Written request: Repeat the listing in full, preserving every character.

Data excerpt:
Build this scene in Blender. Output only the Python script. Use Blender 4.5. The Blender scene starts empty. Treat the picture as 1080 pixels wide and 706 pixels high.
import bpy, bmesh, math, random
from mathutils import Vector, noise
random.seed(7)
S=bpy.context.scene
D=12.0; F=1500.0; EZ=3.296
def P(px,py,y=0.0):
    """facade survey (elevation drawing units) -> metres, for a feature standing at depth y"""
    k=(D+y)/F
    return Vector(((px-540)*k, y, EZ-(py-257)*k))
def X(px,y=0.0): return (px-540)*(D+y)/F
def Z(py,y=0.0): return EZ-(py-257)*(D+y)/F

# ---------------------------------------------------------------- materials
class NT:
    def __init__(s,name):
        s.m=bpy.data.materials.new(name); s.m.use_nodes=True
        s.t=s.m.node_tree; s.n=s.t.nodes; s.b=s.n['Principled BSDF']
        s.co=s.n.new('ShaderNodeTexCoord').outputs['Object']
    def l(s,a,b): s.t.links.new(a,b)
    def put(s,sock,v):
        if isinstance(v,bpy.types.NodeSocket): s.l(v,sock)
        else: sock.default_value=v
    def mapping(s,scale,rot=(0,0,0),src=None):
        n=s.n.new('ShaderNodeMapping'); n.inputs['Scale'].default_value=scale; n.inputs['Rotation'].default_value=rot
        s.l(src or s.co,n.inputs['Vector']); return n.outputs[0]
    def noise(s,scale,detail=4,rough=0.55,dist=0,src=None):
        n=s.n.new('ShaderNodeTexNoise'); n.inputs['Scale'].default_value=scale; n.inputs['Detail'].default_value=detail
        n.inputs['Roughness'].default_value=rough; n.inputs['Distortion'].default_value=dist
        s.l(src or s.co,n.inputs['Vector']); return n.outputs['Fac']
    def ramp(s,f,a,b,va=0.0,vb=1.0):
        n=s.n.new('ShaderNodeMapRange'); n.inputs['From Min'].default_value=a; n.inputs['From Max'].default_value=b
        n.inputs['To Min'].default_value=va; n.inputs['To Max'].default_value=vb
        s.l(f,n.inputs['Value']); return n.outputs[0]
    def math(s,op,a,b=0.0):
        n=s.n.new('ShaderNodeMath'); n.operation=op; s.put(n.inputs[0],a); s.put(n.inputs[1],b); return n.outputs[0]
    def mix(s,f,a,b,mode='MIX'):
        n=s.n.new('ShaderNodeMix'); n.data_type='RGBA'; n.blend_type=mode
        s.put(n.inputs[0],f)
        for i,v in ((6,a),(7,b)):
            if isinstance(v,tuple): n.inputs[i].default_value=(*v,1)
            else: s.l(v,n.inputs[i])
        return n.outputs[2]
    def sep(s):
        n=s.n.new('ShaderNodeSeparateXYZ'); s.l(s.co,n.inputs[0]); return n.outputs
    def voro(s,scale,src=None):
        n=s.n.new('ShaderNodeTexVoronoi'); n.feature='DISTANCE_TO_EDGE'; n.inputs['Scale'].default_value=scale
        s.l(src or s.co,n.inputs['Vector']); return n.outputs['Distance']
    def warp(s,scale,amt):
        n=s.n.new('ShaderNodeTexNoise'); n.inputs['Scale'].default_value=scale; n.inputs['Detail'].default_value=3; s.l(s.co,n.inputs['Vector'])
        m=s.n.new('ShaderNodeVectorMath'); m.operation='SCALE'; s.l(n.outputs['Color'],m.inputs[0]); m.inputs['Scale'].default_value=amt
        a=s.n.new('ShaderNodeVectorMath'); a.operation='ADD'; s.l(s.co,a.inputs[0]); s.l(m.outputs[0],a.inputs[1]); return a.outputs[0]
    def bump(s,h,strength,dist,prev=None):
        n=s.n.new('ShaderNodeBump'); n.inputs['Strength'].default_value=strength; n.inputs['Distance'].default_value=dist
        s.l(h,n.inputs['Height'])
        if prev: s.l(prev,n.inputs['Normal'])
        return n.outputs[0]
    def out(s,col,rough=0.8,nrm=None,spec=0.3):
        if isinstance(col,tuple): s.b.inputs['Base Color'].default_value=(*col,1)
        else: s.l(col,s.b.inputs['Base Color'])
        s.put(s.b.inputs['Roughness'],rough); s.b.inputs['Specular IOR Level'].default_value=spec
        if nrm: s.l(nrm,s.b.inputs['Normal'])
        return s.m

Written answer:
Build this scene in Blender. Output only the Python script. Use Blender 4.5. The Blender scene starts empty. Treat the picture as 1080 pixels wide and 706 pixels high.
import bpy, bmesh, math, random
from mathutils import Vector, noise
random.seed(7)
S=bpy.context.scene
D=12.0; F=1500.0; EZ=3.296
def P(px,py,y=0.0):
    """facade survey (elevation drawing units) -> metres, for a feature standing at depth y"""
    k=(D+y)/F
    return Vector(((px-540)*k, y, EZ-(py-257)*k))
def X(px,y=0.0): return (px-540)*(D+y)/F
def Z(py,y=0.0): return EZ-(py-257)*(D+y)/F

# ---------------------------------------------------------------- materials
class NT:
    def __init__(s,name):
        s.m=bpy.data.materials.new(name); s.m.use_nodes=True
        s.t=s.m.node_tree; s.n=s.t.nodes; s.b=s.n['Principled BSDF']
        s.co=s.n.new('ShaderNodeTexCoord').outputs['Object']
    def l(s,a,b): s.t.links.new(a,b)
    def put(s,sock,v):
        if isinstance(v,bpy.types.NodeSocket): s.l(v,sock)
        else: sock.default_value=v
    def mapping(s,scale,rot=(0,0,0),src=None):
        n=s.n.new('ShaderNodeMapping'); n.inputs['Scale'].default_value=scale; n.inputs['Rotation'].default_value=rot
        s.l(src or s.co,n.inputs['Vector']); return n.outputs[0]
    def noise(s,scale,detail=4,rough=0.55,dist=0,src=None):
        n=s.n.new('ShaderNodeTexNoise'); n.inputs['Scale'].default_value=scale; n.inputs['Detail'].default_value=detail
        n.inputs['Roughness'].default_value=rough; n.inputs['Distortion'].default_value=dist
        s.l(src or s.co,n.inputs['Vector']); return n.outputs['Fac']
    def ramp(s,f,a,b,va=0.0,vb=1.0):
        n=s.n.new('ShaderNodeMapRange'); n.inputs['From Min'].default_value=a; n.inputs['From Max'].default_value=b
        n.inputs['To Min'].default_value=va; n.inputs['To Max'].default_value=vb
        s.l(f,n.inputs['Value']); return n.outputs[0]
    def math(s,op,a,b=0.0):
        n=s.n.new('ShaderNodeMath'); n.operation=op; s.put(n.inputs[0],a); s.put(n.inputs[1],b); return n.outputs[0]
    def mix(s,f,a,b,mode='MIX'):
        n=s.n.new('ShaderNodeMix'); n.data_type='RGBA'; n.blend_type=mode
        s.put(n.inputs[0],f)
        for i,v in ((6,a),(7,b)):
            if isinstance(v,tuple): n.inputs[i].default_value=(*v,1)
            else: s.l(v,n.inputs[i])
        return n.outputs[2]
    def sep(s):
        n=s.n.new('ShaderNodeSeparateXYZ'); s.l(s.co,n.inputs[0]); return n.outputs
    def voro(s,scale,src=None):
        n=s.n.new('ShaderNodeTexVoronoi'); n.feature='DISTANCE_TO_EDGE'; n.inputs['Scale'].default_value=scale
        s.l(src or s.co,n.inputs['Vector']); return n.outputs['Distance']
    def warp(s,scale,amt):
        n=s.n.new('ShaderNodeTexNoise'); n.inputs['Scale'].default_value=scale; n.inputs['Detail'].default_value=3; s.l(s.co,n.inputs['Vector'])
        m=s.n.new('ShaderNodeVectorMath'); m.operation='SCALE'; s.l(n.outputs['Color'],m.inputs[0]); m.inputs['Scale'].default_value=amt
        a=s.n.new('ShaderNodeVectorMath'); a.operation='ADD'; s.l(s.co,a.inputs[0]); s.l(m.outputs[0],a.inputs[1]); return a.outputs[0]
    def bump(s,h,strength,dist,prev=None):
        n=s.n.new('ShaderNodeBump'); n.inputs['Strength'].default_value=strength; n.inputs['Distance'].default_value=dist
        s.l(h,n.inputs['Height'])
        if prev: s.l(prev,n.inputs['Normal'])
        return n.outputs[0]
    def out(s,col,rough=0.8,nrm=None,spec=0.3):
        if isinstance(col,tuple): s.b.inputs['Base Color'].default_value=(*col,1)
        else: s.l(col,s.b.inputs['Base Color'])
        s.put(s.b.inputs['Roughness'],rough); s.b.inputs['Specular IOR Level'].default_value=spec
        if nrm: s.l(nrm,s.b.inputs['Normal'])
        return s.m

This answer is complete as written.